Maturing minions

Aron Christensen
Published in
3 min readApr 26


With practice, we can perfect recurring villains, and because they’re major antagonists and key NPCs, we get some special opportunities. But what about the poor numerous minions? The Faceless Fascists that the characters mow through? Obviously there’s not many chances to develop them as NPCs — but when there are opportunities, play ’em for all their worth — but we still want to practice with minions and refine them.

Back in the original book that got us started on this blog, we talked about “stock” enemies; the basic minions of the Big Bad. I mean, no Big Bad can have an entire army of named lieutenants with nuanced character and unique abilities. And even if it’s possible for the Big Bad, that’s a whole lot of work for an already-busy Storyteller.

But stock enemies are useful. They give the player characters someone to mow through. And over time, they become a measuring stick — back in session one, a stock enemy might have been a deadly threat, but in later encounters those enemies are now wet paper sacks and the players get a sense of just how powerful their characters have become. Validate all those experience points you gave them!

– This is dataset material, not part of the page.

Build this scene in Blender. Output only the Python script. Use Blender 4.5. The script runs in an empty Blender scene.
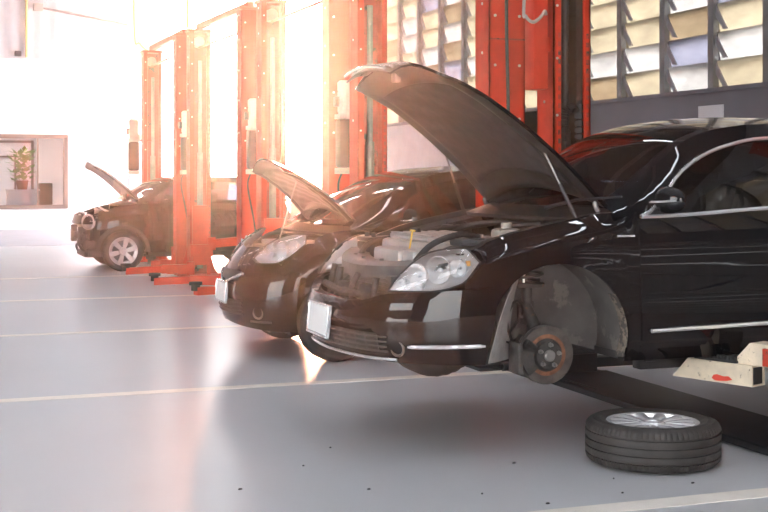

Image: A skull-faced figure standing against a background of a runic circle and skull-shaped billows of red.
Art by Tithi Luadthong

Stock enemies can become boring enemies, though. If the players fight them over and over and over, then it just becomes a slog. I hate slogs. When does it get sloggy and how can you tell?

Well, if you’re bored in your own fight scene, then it’s obviously a slog. If you find yourself using the same two tactics again and again, and the fight plays out the same way encounter after encounter, it’s time to change things up.

You definitely don’t want your players to be bored! The first encounter with a stock enemy — or any first encounter — will be novel by nature. There’s novelty when the players get that feeling of wiping the floor with enemies that used to be a challenge. But it doesn’t have as much punch the eighth time. Beware of diminishing returns; if the players are using the same tactics to take out your minions, then change things up.

Well, how do you change things up?

You can change the environment. Fighting stock enemies that you’ve faced five times already but this time it’s on a bridge over lava definitely adds a twist. The PCs and stock enemies will spend more time trying to push each other into the lava than using their normal methods. You can change the goal of the fight, too, or have stock enemies running away with the MacGuffin! It might even turn a combat scene into a chase crisis.

This is another place you can use the rule of three. Fight the stock enemies once… twice… and then the stock enemies appear with someone special! Maybe the squad of enemies has a Heavy Weapons Fascist this time. And then one… two… now the squad has two Heavy Weapons and a Faceless Fascist Commander. Or even a Fascist with a Face!

Of course, not every combat encounter will be against the Faceless Fascists. There’ll be fights opposite the FF’s robot army or a named lieutenant with his Iron Bigot power armor. Maybe as the characters grow more powerful, the Fascists start handing out combat drugs or armor so that the game’s stock enemy gets an upgrade. And you should probably have encounters with opponents that aren’t even on the Big Bad’s team. In any given campaign, I probably use about fifty to a hundred different enemies.

But if the Faceless Fascists are going to be your main antagonists, think about slowly ramping — and mixing — up their minions.

You can also use the rule of three round by round. For instance, an enemy might attack on round one, attack on round two — but on round three, they try to grapple or disarm. It’s simple, but attack, attack, attack can get pretty repetitive and lead to slogginess more quickly than if you’ve got a couple of different moves planned.

Stock enemies and faceless minions are important for filling out a villain’s army, they make great cannon fodder for the PCs, and they help the players measure their characters up as they grow. And if the minions mature along the way, too, then even “stock” enemies will never get boring.